Question of the Week:
I
am just back from my big trip to Israel. I thought I'd never get there.
I think it's the first Jewish thing I've done since my bar mitzvah
(which wasn't so Jewish either).
But here's
the weird part. I went to the Wall in Jerusalem, and you know me, I'm
the last person to have a "spiritual experience". But as I approached
the Wall I started to cry uncontrollably. I felt this strange magnetism
towards the Wall, almost as if G-d was pulling me. What do you think?

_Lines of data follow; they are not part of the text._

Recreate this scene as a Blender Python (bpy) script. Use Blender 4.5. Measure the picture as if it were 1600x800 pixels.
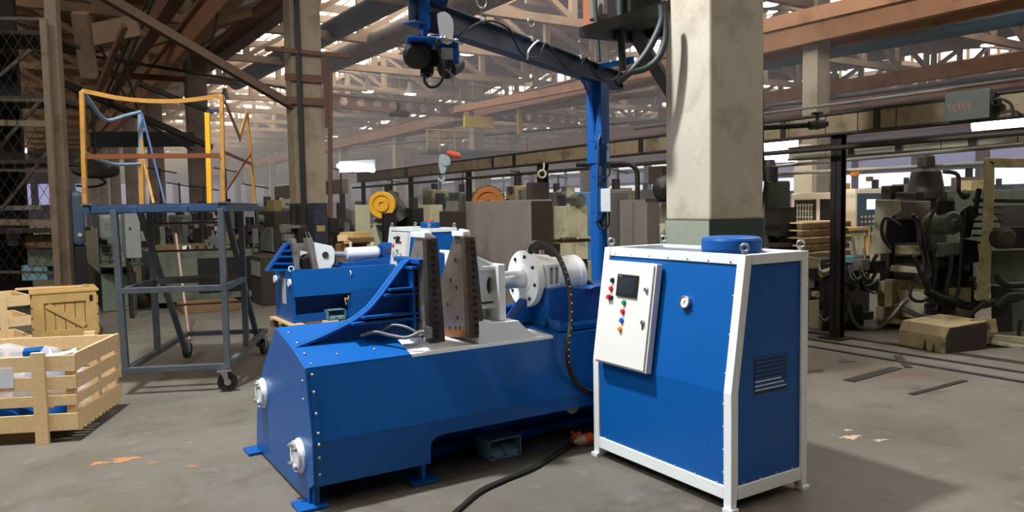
import bpy, math, random
from math import sin, cos, tan, radians, pi, hypot, atan2, sqrt
from mathutils import Vector, Matrix
random.seed(11)
for _o in list(bpy.data.objects): bpy.data.objects.remove(_o)
SC = bpy.context.scene
COL = SC.collection
# ---------------------------------------------------------------- camera
FPX, HC, PITCH, ROLL = 1174.0, 1.6, radians(3.86), radians(1.05)
_cp, _sp, _cr, _sr = cos(PITCH), sin(PITCH), cos(ROLL), sin(ROLL)
CF = Vector((0, _cp, -_sp)); _u0 = Vector((0, _sp, _cp)); _r0 = Vector((1, 0, 0))
CR = _r0*_cr - _u0*_sr; CU = _u0*_cr + _r0*_sr
camd = bpy.data.cameras.new('camera'); cam = bpy.data.objects.new('camera', camd); COL.objects.link(cam)
camd.sensor_width = 36; camd.lens = 36*FPX/1600; camd.clip_end = 500; camd.clip_start = .05
m3 = Matrix((CR, CU, -CF)).transposed()
cam.matrix_world = Matrix.Translation((0, 0, HC)) @ m3.to_4x4()
SC.camera = cam
SC.view_settings.view_transform = 'Standard'; SC.view_settings.look = 'None'
SC.view_settings.gamma = 1; SC.view_settings.use_curve_mapping = False
SC.view_settings.exposure = 0.0
SC.cycles.max_bounces = 7; SC.cycles.transparent_max_bounces = 8; SC.cycles.volume_bounces = 0
# ---------------------------------------------------------------- sky
W_ = bpy.data.worlds.new('sky'); SC.world = W_; W_.use_nodes = True
W_.node_tree.nodes['Background'].inputs[0].default_value = (.80, .88, 1, 1)
W_.node_tree.nodes['Background'].inputs[1].default_value = 2.0
# ---------------------------------------------------------------- frames: the hall and machines share one direction
YW = 32.1
UX, UY = cos(radians(YW)), sin(radians(YW))
OX, OY = -1.0996, 3.9463
def LW(u, v, z=0): return Vector((OX+u*UX-v*UY, OY+u*UY+v*UX, z))
def WL(P): dx, dy = P[0]-OX, P[1]-OY; return (dx*UX+dy*UY, -dx*UY+dy*UX, P[2])
def ray(x, y): return CF + CR*((x-800)/FPX) + CU*((400-y)/FPX)
def at_z(x, y, z=0.): d = ray(x, y); return Vector((0, 0, HC)) + d*((z-HC)/d.z)
def at_y(x, y, Y): d = ray(x, y); return Vector((0, 0, HC)) + d*(Y/d.y)
def on_plane(x, y, P, ang):
    "point of the vertical plane through P that runs at ang degrees (world yaw of its x direction)"
    n = Vector((-sin(radians(ang)), cos(radians(ang)), 0)); d = ray(x, y)
    return Vector((0, 0, HC)) + d*(n.dot(Vector((P[0], P[1], 0)))/n.dot(d))
# ---------------------------------------------------------------- lamps
def area_lamp(name, loc, target, size, energy, color, shape='DISK', size_y=None, spread=180):
    l = bpy.data.lights.new(name, 'AREA'); l.shape = shape; l.size = size; l.energy = energy; l.color = color
    if size_y: l.shape = 'RECTANGLE'; l.size_y = size_y
    l.spread = radians(spread)
    o = bpy.data.objects.new(name, l); COL.objects.link(o); o.location = loc
    o.rotation_euler = (Vector(target)-Vector(loc)).to_track_quat('-Z', 'Y').to_euler()
    return o
area_lamp('high_bay_light', (-3.0, 4.3, 8.3), (0.2, 5.0, 0), .5, 1250, (.96, .98, 1))
area_lamp('roof_fill', (-8.0, 0.5, 9.6), (0.0, 6, 0), 5.0, 650, (.95, .97, 1), size_y=3.0)  # added fill lamp under the roof glass, no fitting of its own
# ---------------------------------------------------------------- materials
def s2l(h):
    h = h.lstrip('#'); r = []
    for i in (0, 2, 4):
        c = int(h[i:i+2], 16)/255; r.append(c/12.92 if c <= .04045 else ((c+.055)/1.055)**2.4)
    return (*r, 1)
MATS = {}
def mat(name, col, rough=.5, metal=0, var=.12, scale=6, bump=0, bscale=40, dirt=None, damt=.45, dscale=3, emit=None, estr=0, alpha=None, trans=0, coat=0, stretch=None, world=False):
    if name in MATS: return MATS[name]
    m = bpy.data.materials.new(name); m.use_nodes = True; nt = m.node_tree; b = nt.nodes['Principled BSDF']
    c = s2l(col); b.inputs['Roughness'].default_value = rough; b.inputs['Metallic'].default_value = metal
    tc = nt.nodes.new('ShaderNodeTexCoord'); mp = nt.nodes.new('ShaderNodeMapping'); nt.links.new(tc.outputs['Object'], mp.inputs[0])
    if stretch: mp.inputs['Scale'].default_value = stretch
    n = nt.nodes.new('ShaderNodeTexNoise'); n.inputs['Scale'].default_value = scale; n.inputs['Detail'].default_value = 5; n.inputs['Roughness'].default_value = .6
    nt.links.new(mp.outputs[0], n.inputs['Vector'])
    mx = nt.nodes.new('ShaderNodeMix'); mx.data_type = 'RGBA'
    mx.inputs[6].default_value = (*[v*(1-var*1.6) for v in c[:3]], 1); mx.inputs[7].default_value = (*[min(1, v*(1+var)) for v in c[:3]], 1)
    nt.links.new(n.outputs[0], mx.inputs[0]); last = mx.outputs[2]
    if dirt:
        n2 = nt.nodes.new('ShaderNodeTexNoise'); n2.inputs['Scale'].default_value = dscale; n2.inputs['Detail'].default_value = 7; n2.inputs['Roughness'].default_value = .65
        nt.links.new(tc.outputs['Object'], n2.inputs['Vector'])
        rp = nt.nodes.new('ShaderNodeMapRange'); rp.inputs[1].default_value = .62-damt*.35; rp.inputs[2].default_value = .72; nt.links.new(n2.outputs[0], rp.inputs[0])
        m2 = nt.nodes.new('ShaderNodeMix'); m2.data_type = 'RGBA'; nt.links.new(rp.outputs[0], m2.inputs[0]); nt.links.new(last, m2.inputs[6]); m2.inputs[7].default_value = s2l(dirt); last = m2.outputs[2]
    nt.links.new(last, b.inputs['Base Color'])
    if bump:
        nb = nt.nodes.new('ShaderNodeTexNoise'); nb.inputs['Scale'].default_value = bscale; nb.inputs['Detail'].default_value = 4; nt.links.new(mp.outputs[0], nb.inputs['Vector'])
        bp = nt.nodes.new('ShaderNodeBump'); bp.inputs['Strength'].default_value = bump; bp.inputs['Distance'].default_value = .01
        nt.links.new(nb.outputs[0], bp.inputs['Height']); nt.links.new(bp.outputs[0], b.inputs['Normal'])
    if emit: b.inputs['Emission Color'].default_value = s2l(emit); b.inputs['Emission Strength'].default_value = estr
    if trans: b.inputs['Transmission Weight'].default_value = trans
    if alpha is not None: b.inputs['Alpha'].default_value = alpha
    if coat: b.inputs['Coat Weight'].default_value = coat; b.inputs['Coat Roughness'].default_value = .12
    MATS[name] = m; return m
BLUE = mat('blue_paint', '#0C5098', .4, 0, .06, 3, .12, 60, coat=.05)
BLUE2 = mat('blue_panel_paint', '#0B559F', .38, 0, .05, 2, .08, 30, coat=.06)
BLUED = mat('dull_blue_steel_paint', '#2A4668', .5, 0, .15, 5, .1, dirt='#1E2C3C')
WHITE = mat('white_paint', '#E4EAEC', .38, 0, .04, 4, .1, 60, coat=.1)
CREAMW = mat('white_powder_coat', '#DCDCD8', .4, 0, .03, 3)
STEEL = mat('bare_ground_steel', '#A09A94', .4, .55, .22, 9, .1, 60, dirt='#4A4038', damt=.3, dscale=5)
STEELD = mat('dark_bolted_steel', '#57514D', .48, .6, .2, 10, .1, dirt='#3A302A')
RUST = mat('brown_oiled_steel', '#574A40', .5, .5, .3, 8, .15, dirt='#8A5526', damt=.2, dscale=6)
CHROME = mat('chrome_steel', '#D8DADE', .28, .85, .03, 3)
ZINC = mat('zinc_plated_steel', '#B6B8B8', .3, .9, .08, 10)
BLACK = mat('black_plastic', '#17181A', .45, 0, .1, 8)
RUBBER = mat('black_rubber', '#15150F', .55, 0, .15, 20)
GREYP = mat('grey_trolley_paint', '#4E555B', .5, .1, .18, 8, .1, dirt='#33342F', damt=.25)
YEL = mat('worn_yellow_paint', '#B8863A', .5, 0, .2, 9, .15, dirt='#8A5A2C', damt=.35, dscale=8)
YELB = mat('bright_yellow_paint', '#DDA51E', .45, 0, .08, 5)
LBLUE = mat('faded_light_blue_paint', '#6B8A9E', .5, 0, .15, 9)
WOOD = mat('pale_crate_wood', '#DDBE8E', .7, 0, .16, 5, .2, 30, stretch=(6, 6, 6))
WOODX = mat('yellow_crate_wood', '#BE9C5E', .72, 0, .22, 6, .2, 30)
WOODD = mat('old_pallet_wood', '#705636', .8, 0, .3, 6, .2, 30)
PLASTW = mat('clear_wrapping_film', '#DADDE2', .2, 0, .05, 3, .5, 9, alpha=.36)
PEDAL = mat('grey_green_pedal_paint', '#6A8E98', .5, 0, .12, 9)
CONC = mat('whitewashed_concrete', '#B8B0A0', .85, 0, .12, 2, .25, 20, dirt='#8F846E', damt=.3, dscale=1.5)
COLB = mat('beige_aged_concrete', '#A6977F', .85, 0, .12, 2, .25, 20, dirt='#7A6C58', damt=.35, dscale=1.5)
CONCD = mat('grimy_concrete', '#85766A', .9, 0, .22, 2, .2, 20, dirt='#4A3C32', damt=.4, dscale=1)
GREEND = mat('dark_green_dado_paint', '#2C4038', .7, 0, .15, 3)
NAVYD = mat('dark_navy_dado_paint', '#1C2430', .7, 0, .2, 3)
TRUSS = mat('beige_concrete_truss', '#A48E78', .9, 0, .15, 1.5, dirt='#7A6654', damt=.3, dscale=.7)
BEAMB = mat('brown_crane_beam', '#6E4C38', .75, 0, .2, 3, dirt='#4A3328', damt=.3)
BEAMO = mat('orange_brown_crane_beam', '#A87E60', .8, 0, .15, 2, dirt='#7C5844', damt=.3, dscale=.8)
DARK = mat('dark_greasy_steel', '#231F1B', .55, .3, .3, 7, .2)
DARKB = mat('dark_brown_grime', '#30271F', .7, .1, .3, 5, .2)
GIRD = mat('dirty_tan_cable_duct', '#7A6A50', .65, 0, .2, 4, .1, dirt='#3E3528', damt=.35, dscale=2.5)
GIRDG = mat('grey_green_cable_duct', '#97967F', .6, 0, .15, 4, .1, dirt='#44443A', damt=.3, dscale=2)
MGREEN = mat('grey_green_machine_paint', '#5E6858', .55, 0, .18, 5, .1, dirt='#35362C', damt=.35)
MBEIGE = mat('oily_cream_machine_paint', '#A0966C', .5, 0, .2, 5, .1, dirt='#4E4630', damt=.4, dscale=4)
MBEIGE2 = mat('dirty_beige_machine_paint', '#A89870', .55, 0, .2, 5, .1, dirt='#5A4A30', damt=.35)
MPALE = mat('pale_cream_machine_paint', '#B8B294', .5, 0, .12, 4, dirt='#75694A', damt=.25)
MGREY = mat('dull_grey_cabinet_paint', '#6E6C66', .55, 0, .15, 4, .05, dirt='#4C463E', damt=.3, dscale=2)
PLATE = mat('brushed_steel_plate', '#867C73', .45, .25, .3, 1.6, .05, dirt='#5E5248', damt=.35, dscale=1.0)
ORDN = ['first', 'second', 'third', 'fourth', 'fifth', 'sixth', 'seventh', 'eighth', 'ninth', 'tenth']
MWHITE = mat('bright_machine_enclosure_paint', '#D8CDB8', .45, 0, .05, 4)
SLATE = mat('slate_blue_cabinet_paint', '#3C5062', .5, 0, .15, 4)
PIPEB = mat('blue_grey_duct_paint', '#4C6E84', .6, 0, .15, 2, dirt='#35505F', damt=.3)
PIPEG = mat('sooty_duct_metal', '#8A8076', .6, .2, .2, 2, dirt='#4E4A48', damt=.4)
DUCTD = mat('dark_blue_duct', '#141E26', .6, 0, .2, 2)
for _m in (BLUE, BLUE2): _m.node_tree.nodes['Principled BSDF'].inputs['Specular IOR Level'].default_value = .3
RED = mat('red_plastic', '#C62E22', .4); ORANGE = mat('orange_red_paint', '#D9532E', .45); GREEN = mat('green_plastic', '#0E8C4A', .35)
BTBLUE = mat('blue_plastic', '#1C62D2', .35); BTORG = mat('amber_plastic', '#E08A1A', .35)
SCREEN = mat('dark_touch_screen', '#232A33', .18, 0, .05, 3); GLASSY = mat('white_dial_face', '#E4E4DE', .3)
SKIN = mat('rusty_orange_blotch', '#9C7048', .85)
LAMPM = mat('lit_lamp_lens', '#FFF6E6', .5, emit='#FFF4E0', estr=9)
TUBE = mat('lit_tube', '#FFFFFF', .5, emit='#F4F4FF', estr=6)
CNCL = mat('lit_screen', '#E8ECFF', .4, emit='#E8ECFF', estr=1.5)
GLAZ = mat('daylit_roof_glass', '#FFFFFF', .5, emit='#FFF6EA', estr=4)
GLAZB = mat('daylit_wall_glass', '#E8ECFF', .5, emit='#E4E6FF', estr=2.2)
GLAZL = mat('daylit_wall_glass_dim', '#A8AAD0', .5, emit='#9A9CC8', estr=.7)
FARW = mat('hazy_far_wall_paint', '#62606E', .9, 0, .1, .3)
ROOFM = mat('brown_roof_slab', '#8C7462', .95, 0, .2, .6, dirt='#665244', damt=.3, dscale=.4)
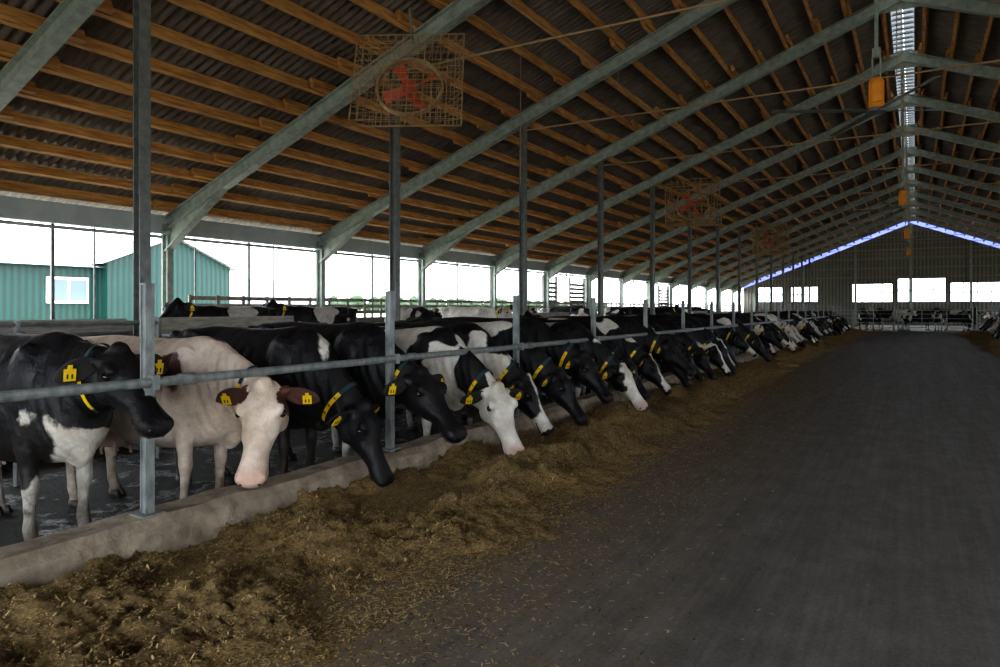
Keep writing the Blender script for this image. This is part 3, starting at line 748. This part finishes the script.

Not bad for an agnostic, huh?
Answer:
You have a powerful Jewish soul, and you caught a glimpse of its power at the Wall.
The
Wall is the last remnant of the Holy Temple in Jerusalem. While
ransacking Jerusalem 2000 years ago, the Romans burnt the Temple, and
knocked down its stone walls. But one wall refused to budge, the Western
Wall. The sages predicted long ago that the Western Wall will never be
destroyed. It represents a holiness that no foreign power can ever
touch. They can destroy the Temple, but there is something that is
beyond their reach, a divine presence that never leaves Jerusalem.
The
Kabbalists teach that man is a microcosm. Whatever exists in the world,
can be found within ourselves. If there is a Wall that is so holy that
it can never be destroyed, then within us must also be a spark of
holiness that can never be lost. This is our spark of Jewishness, the
essence of the Jewish soul. Our soul may be surrounded by foreign
invaders - skepticism, ignorance, scars from negative Jewish experiences
- but it nevertheless remains intact. Nothing can extinguish the Jewish
spark, it is always there waiting to be ignited.
Even
an agnostic Jew who has been dislocated from his spiritual heritage for
generations, is Jewish at the deepest level of his being. Nothing can
take that away. Eventually, if he allows it, that innate Jewishness will
surface.
Everyone
has a different catalyst that ignites this spark. In your case, the
microcosm met the macrocosm. Your Jewish spark, the indestructible
presence of G-d within you, was awakened at the Wall, the indestructible
presence of G-d in the world. I guess it's not surprising that many
have had that experience.
Now
it's up to you. You have been given a gift. You have come face to face
with your soul. These experiences don't happen often. But once you have
discovered the Holy Wall within yourself, you can start to rebuild your
inner Temple around it, so that sense of holiness will never be lost
again. That's the secret of faith. You don't get it from the outside,
you discover it within yourself. It was always there.